En cette année 1310, les bûchers fleurissent sur la place de
Notre-Dame à Paris. On y brûle tout ce que le Royaume de France qualifie
d’hérétiques. Ce jour-là, c’est une béguine venue du Nord de la France, à la
frontière de la Belgique, que l’on sacrifie en place publique pour avoir osé
rédiger un livre, qui deviendra un classique des mystiques, appelant à aimer
Dieu directement, en dehors de toute institution religieuse. Un outrage
inacceptable pour une Eglise qui n’entend pas perdre sa toute-puissance et qui
se soucie bien plus des honneurs et de son emprise terrestres que du bien-être
spirituel, maniant la torture, le châtiment et la promesse de l’enfer envers
tous ceux qui oseraient se monter contre elle. Bientôt, ce seront les Templiers
eux-mêmes qui seront farouchement combattus, brûlés vifs, devenus un
contre-pouvoir inacceptable. En ce temps reculé, règne Philippe Le Bel, un roi
rigide, quelque peu paranoïaque et qui va se servir d’une foi outrancière pour
justifier d’une politique dictatoriale et guerrière.

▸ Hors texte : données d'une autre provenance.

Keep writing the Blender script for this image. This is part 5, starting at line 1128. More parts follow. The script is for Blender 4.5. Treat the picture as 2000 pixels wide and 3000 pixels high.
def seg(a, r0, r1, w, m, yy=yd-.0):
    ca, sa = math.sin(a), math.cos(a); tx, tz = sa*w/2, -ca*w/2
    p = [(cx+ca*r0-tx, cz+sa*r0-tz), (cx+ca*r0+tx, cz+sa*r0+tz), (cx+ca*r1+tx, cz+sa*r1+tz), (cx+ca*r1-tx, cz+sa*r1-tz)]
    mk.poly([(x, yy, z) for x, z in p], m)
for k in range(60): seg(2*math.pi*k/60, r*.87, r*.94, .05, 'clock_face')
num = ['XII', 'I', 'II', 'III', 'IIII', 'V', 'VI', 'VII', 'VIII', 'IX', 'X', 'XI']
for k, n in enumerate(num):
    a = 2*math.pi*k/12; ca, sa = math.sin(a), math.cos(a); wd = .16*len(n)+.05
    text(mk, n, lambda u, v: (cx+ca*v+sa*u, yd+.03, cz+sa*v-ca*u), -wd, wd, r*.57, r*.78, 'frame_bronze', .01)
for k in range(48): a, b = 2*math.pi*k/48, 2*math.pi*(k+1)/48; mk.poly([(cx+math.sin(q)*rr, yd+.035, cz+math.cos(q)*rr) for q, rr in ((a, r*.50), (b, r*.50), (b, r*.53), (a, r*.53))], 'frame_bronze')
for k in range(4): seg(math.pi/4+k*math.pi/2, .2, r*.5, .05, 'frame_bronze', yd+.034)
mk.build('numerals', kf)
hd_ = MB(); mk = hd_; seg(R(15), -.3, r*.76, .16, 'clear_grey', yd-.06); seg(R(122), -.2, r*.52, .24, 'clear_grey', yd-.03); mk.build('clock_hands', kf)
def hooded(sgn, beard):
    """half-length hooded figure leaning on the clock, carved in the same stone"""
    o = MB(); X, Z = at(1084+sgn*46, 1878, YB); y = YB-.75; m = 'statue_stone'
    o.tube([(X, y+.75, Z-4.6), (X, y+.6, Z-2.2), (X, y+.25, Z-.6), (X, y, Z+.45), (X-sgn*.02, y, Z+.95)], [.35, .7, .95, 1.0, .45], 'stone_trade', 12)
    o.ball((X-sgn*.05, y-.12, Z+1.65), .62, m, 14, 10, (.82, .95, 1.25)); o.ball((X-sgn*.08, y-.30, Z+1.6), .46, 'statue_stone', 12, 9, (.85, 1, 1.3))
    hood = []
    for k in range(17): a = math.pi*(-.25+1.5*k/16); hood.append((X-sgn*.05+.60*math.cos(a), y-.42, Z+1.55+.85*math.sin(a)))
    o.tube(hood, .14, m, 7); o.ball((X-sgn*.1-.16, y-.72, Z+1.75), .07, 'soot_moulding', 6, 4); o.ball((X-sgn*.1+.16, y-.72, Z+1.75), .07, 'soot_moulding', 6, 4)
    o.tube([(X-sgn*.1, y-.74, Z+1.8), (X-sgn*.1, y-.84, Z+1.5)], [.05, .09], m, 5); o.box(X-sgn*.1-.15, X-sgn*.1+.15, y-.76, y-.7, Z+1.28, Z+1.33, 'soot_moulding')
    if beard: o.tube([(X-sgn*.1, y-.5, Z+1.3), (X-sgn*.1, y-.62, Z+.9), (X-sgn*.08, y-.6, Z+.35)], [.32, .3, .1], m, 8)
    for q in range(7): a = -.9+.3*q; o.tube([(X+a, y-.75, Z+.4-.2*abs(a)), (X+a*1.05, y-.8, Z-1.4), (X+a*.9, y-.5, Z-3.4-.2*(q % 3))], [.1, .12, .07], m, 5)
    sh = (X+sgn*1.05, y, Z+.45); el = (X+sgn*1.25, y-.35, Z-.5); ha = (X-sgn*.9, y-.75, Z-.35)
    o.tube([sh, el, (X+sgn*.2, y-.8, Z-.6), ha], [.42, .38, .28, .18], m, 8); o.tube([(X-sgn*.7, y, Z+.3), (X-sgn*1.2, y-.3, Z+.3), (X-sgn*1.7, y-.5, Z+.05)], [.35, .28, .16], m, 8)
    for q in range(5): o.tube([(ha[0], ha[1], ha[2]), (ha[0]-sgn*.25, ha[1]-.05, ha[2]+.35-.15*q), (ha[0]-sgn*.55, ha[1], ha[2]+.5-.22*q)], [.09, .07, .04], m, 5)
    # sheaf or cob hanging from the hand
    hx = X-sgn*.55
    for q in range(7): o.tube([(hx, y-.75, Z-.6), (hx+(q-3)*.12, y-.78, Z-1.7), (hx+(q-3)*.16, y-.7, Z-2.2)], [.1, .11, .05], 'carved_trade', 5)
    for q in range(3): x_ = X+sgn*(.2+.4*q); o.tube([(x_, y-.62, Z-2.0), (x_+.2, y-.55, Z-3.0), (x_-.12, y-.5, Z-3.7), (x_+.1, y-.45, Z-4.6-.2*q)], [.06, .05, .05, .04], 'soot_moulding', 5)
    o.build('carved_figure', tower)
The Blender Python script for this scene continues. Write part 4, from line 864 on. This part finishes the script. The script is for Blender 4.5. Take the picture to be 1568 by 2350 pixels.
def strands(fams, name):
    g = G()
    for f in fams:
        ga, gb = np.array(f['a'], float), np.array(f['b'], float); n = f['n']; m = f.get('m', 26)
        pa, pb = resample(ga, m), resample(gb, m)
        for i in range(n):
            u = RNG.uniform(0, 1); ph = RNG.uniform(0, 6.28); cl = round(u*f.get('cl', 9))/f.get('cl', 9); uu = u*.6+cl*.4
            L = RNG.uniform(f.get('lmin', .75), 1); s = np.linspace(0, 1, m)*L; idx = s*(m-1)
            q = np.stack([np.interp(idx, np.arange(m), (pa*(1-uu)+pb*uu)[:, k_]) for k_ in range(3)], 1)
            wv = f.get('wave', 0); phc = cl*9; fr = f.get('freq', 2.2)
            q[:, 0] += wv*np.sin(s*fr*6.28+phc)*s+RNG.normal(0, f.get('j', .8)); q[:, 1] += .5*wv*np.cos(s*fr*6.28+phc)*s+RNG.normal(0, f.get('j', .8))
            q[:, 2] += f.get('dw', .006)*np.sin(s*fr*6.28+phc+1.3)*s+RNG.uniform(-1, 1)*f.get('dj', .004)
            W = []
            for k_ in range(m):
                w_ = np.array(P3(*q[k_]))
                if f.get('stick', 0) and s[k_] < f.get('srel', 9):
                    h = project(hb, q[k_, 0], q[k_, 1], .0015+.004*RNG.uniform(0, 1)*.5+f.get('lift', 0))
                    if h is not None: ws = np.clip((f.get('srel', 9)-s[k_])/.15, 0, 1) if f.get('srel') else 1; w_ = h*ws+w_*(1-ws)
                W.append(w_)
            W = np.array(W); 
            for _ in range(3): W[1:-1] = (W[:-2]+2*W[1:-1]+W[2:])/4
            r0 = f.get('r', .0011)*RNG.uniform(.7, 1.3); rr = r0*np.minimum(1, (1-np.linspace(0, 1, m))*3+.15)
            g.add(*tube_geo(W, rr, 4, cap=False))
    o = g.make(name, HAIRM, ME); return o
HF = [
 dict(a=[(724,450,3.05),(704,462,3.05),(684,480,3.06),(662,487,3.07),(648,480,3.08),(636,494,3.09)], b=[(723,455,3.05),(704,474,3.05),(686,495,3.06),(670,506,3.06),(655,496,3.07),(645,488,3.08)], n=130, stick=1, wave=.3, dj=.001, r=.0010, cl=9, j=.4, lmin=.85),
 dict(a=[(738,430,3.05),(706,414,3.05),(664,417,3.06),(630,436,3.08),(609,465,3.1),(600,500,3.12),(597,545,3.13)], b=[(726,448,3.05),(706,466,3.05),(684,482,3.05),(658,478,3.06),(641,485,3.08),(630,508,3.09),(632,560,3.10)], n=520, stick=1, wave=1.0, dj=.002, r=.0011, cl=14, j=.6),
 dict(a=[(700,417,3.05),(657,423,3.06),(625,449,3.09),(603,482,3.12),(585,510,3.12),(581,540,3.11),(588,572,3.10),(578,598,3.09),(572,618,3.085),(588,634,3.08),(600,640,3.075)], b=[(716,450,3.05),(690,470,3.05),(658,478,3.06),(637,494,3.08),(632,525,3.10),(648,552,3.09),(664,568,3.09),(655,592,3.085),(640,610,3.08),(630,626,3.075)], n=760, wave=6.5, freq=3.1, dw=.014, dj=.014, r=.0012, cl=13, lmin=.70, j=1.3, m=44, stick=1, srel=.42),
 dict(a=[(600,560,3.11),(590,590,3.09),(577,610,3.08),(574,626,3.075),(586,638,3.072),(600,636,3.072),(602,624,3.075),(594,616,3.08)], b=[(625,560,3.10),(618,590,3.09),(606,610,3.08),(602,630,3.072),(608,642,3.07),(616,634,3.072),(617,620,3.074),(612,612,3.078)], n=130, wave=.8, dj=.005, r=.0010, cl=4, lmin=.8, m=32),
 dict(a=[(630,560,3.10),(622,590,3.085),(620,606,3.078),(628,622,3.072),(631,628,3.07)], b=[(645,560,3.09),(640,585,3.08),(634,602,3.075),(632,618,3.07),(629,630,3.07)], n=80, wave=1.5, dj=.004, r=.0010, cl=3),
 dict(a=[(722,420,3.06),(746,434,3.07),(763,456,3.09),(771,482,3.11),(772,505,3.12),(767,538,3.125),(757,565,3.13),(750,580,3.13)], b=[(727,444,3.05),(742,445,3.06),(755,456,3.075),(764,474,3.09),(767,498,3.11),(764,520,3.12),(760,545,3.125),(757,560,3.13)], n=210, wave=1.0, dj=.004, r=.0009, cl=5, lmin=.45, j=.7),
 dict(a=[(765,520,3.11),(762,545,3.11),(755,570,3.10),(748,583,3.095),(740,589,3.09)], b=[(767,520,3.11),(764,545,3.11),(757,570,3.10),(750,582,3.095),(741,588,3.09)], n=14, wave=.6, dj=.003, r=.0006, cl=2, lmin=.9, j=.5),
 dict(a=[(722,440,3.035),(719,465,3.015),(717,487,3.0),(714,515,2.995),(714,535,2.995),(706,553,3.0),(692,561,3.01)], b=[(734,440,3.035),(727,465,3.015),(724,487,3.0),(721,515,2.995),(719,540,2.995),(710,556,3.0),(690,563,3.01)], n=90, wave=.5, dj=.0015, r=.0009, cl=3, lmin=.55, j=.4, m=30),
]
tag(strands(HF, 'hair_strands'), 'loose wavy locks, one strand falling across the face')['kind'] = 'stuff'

Or, depuis Louis IX, quelques femmes ont gagné le droit de
vivre par et pour elles-mêmes, en dehors de toute soumission aux hommes, de
tout lien de mariage. Protégées par le Roi, elles forment des communautés industrieuses,
autonomes, obéissant à un ordre et servant Dieu et les pauvres sans pour autant
être des religieuses. Ce sont les béguines vivant derrière les enceintes closes
des béguinages enchâssés au cœur des grandes cités. A Paris, elles occupent ce
qui est devenu, depuis, le quartier du Marais, adossé au Palais-Royal d’alors.
Autant dire que ces femmes indépendantes représentent une
situation inacceptable pour une Eglise omnipotente. Tant que les rois
successifs les protégèrent, elles étaient inattaquables. Mais avec un Roi fou
de Dieu, caractériel et despotique, en lutte permanente contre un pape faible,
leurs jours sont comptés.
C’est à partir de cette situation historique qu’Aline Kiner
élabore un très joli roman historique dont nous ne dévoilerons pas l’intrigue
par ailleurs fort bien menée. Disons simplement qu’elle nous permet de plonger
au cœur de la vie quotidienne d’un Moyen-Âge où conditions politiques et
climatiques se combinaient pour faire de l’existence un parcours
particulièrement accidenté et dangereux.
En ces temps actuels où l’Islam radical tente de manière
sanglante d’asseoir une nouvelle forme de dictature, on le sait : les
premières victimes sont toujours les femmes qui ne doivent avoir d’autre raison
d’être que de servir les hommes et d’enfanter. Le schéma a toujours été le même
et c’est cette menace contemporaine que l’on peut aussi lire en sous-texte de
ce roman historique aux personnages attachants, à l’histoire prenante et qui
parvient à rendre particulièrement bien l’ambiance de l’époque.